AIM: Everything from the opening line of the records below through the line with "-.12, .10), M['frame_white'])" must be duplicated exactly, pictures left out.

MATERIAL FOR THE TASK:
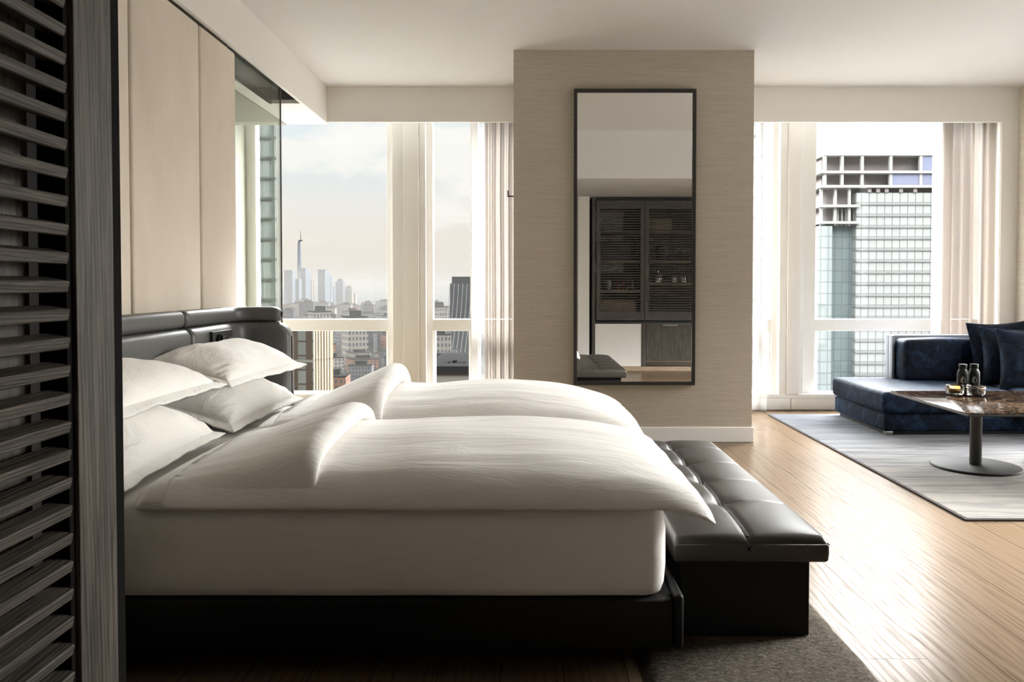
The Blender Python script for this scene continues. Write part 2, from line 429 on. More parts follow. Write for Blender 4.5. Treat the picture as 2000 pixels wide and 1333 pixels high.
window('window_2', [(1.735,1.77), (2.255,2.275), (2.385,2.44), (2.655,2.80), (4.03,4.10), (4.40,4.44)], [(2.43,2.665)], [(1.77,2.255), (2.275,2.385), (2.80,4.03), (4.10,4.40)], 1.735, WR)
# outside wall below and around the glazing
struct('wall_outside_facade', box(-2.9, 4.7, 7.84, 7.95, -.12, .10), M['frame_white'])

# ------------------------------------------------------------------ curtains
def curtain(name, x0, x1, amp, wl, m, label, seed, y=7.40):
    rnd = random.Random(seed); n = int((x1-x0)*260); z0, z1 = .02, ZC-.01
    ph = [rnd.uniform(0, 6.28) for _ in range(4)]
    rows = []
    for k in range(25):
        z = z0+(z1-z0)*k/24; r = []
        for i in range(n+1):
            x = x0+(x1-x0)*i/n
            a = amp*(.85+.3*noise.noise(Vector((x*6, z*.4, seed))))
            yy = y+a*math.sin(2*PI*x/wl+ph[0]+.5*math.sin(x*9+ph[1])+.25*noise.noise(Vector((x*2, z*.9, seed+5))))+.35*a*math.sin(2*PI*x/wl*2.3+ph[2])
            r.append((x+.004*noise.noise(Vector((x*9, z*1.2, seed+9))), yy, z))
        rows.append(r)
    bm = bmesh.new(); grid_mesh(bm, rows)
    root = thing(name, label, 'curtain', ((x0+x1)/2, y, 0))
    o = link('cloth', bm, m, root, smooth=True)
    link('curtain_track', box(x0, x1, y-.012, y+.012, ZC-.012, ZC), M['frame_white'], root)
    return root
curtain('sheer_curtain', -.50, -.345, .010, .14, M['sheer'], 'narrow white sheer curtain in the left window, next to the mullion pane', 3, 7.46)
curtain('linen_curtain', -.37, -.10, .045, .085, M['linen_curtain'], 'gathered oatmeal linen curtain against the left side of the pillar', 4, 7.40)
curtain('sheer_curtain', 1.76, 2.27, .02, .16, M['sheer'], 'white sheer curtain hanging against the right side of the pillar', 5, 7.46)
curtain('sheer_curtain', 3.80, 3.93, .010, .16, M['sheer'], 'narrow white sheer curtain edge in front of the hazy office tower', 6, 7.46)
curtain('linen_curtain', 3.89, 4.35, .055, .105, M['linen_curtain'], 'gathered oatmeal linen curtain behind the sofa cushions', 7, 7.42)
bm = bmesh.new(); bx(bm, -.135, -.085, 6.30, 6.312, 1.895, 1.905); bx(bm, -.137, -.127, 6.30, 6.312, 1.895, 1.945)
tag(link('curtain_hook', bm, M['black_metal']), 'small black L-shaped hook on the left edge of the pillar', 'hook')

# ------------------------------------------------------------------ mirror on the pillar
mr = thing('wall_mirror', 'tall black-framed mirror hanging on the beige pillar', 'mirror', (.83, YP, .44))
x0, x1, z0, z1, fw = .371, 1.290, .440, 2.675, .024
bm = bmesh.new()
bx(bm, x0, x0+fw, YP-.045, YP, z0, z1); bx(bm, x1-fw, x1, YP-.045, YP, z0, z1); bx(bm, x0+fw, x1-fw, YP-.045, YP, z0, z0+fw); bx(bm, x0+fw, x1-fw, YP-.045, YP, z1-fw, z1)
link('frame', bm, M['black_metal'], mr)
bm = bmesh.new(); bx(bm, x0+fw-.002, x1-fw+.002, YP-.030, YP-.002, z0+fw-.002, z1-fw+.002); link('mirror_glass', bm, M['mirror'], mr)

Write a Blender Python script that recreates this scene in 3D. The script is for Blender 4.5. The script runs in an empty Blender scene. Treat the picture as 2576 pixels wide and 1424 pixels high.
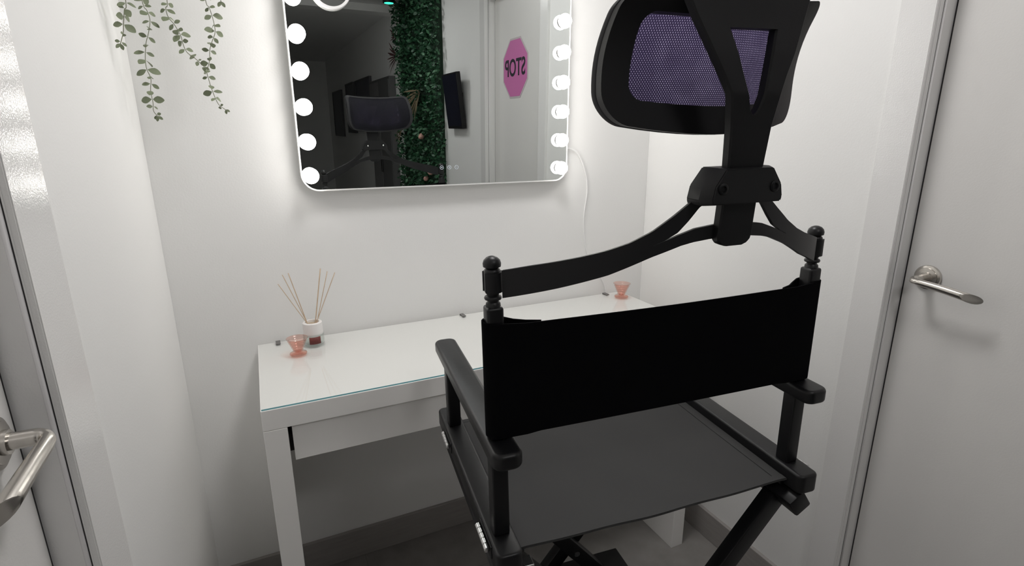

SOLUTION FOR THIS PROBLEM:
The Blender Python script for this scene continues. Write part 2, from line 429 on. More parts follow. Write for Blender 4.5. Treat the picture as 2000 pixels wide and 1333 pixels high.
window('window_2', [(1.735,1.77), (2.255,2.275), (2.385,2.44), (2.655,2.80), (4.03,4.10), (4.40,4.44)], [(2.43,2.665)], [(1.77,2.255), (2.275,2.385), (2.80,4.03), (4.10,4.40)], 1.735, WR)
# outside wall below and around the glazing
struct('wall_outside_facade', box(-2.9, 4.7, 7.84, 7.95, -.12, .10), M['frame_white'])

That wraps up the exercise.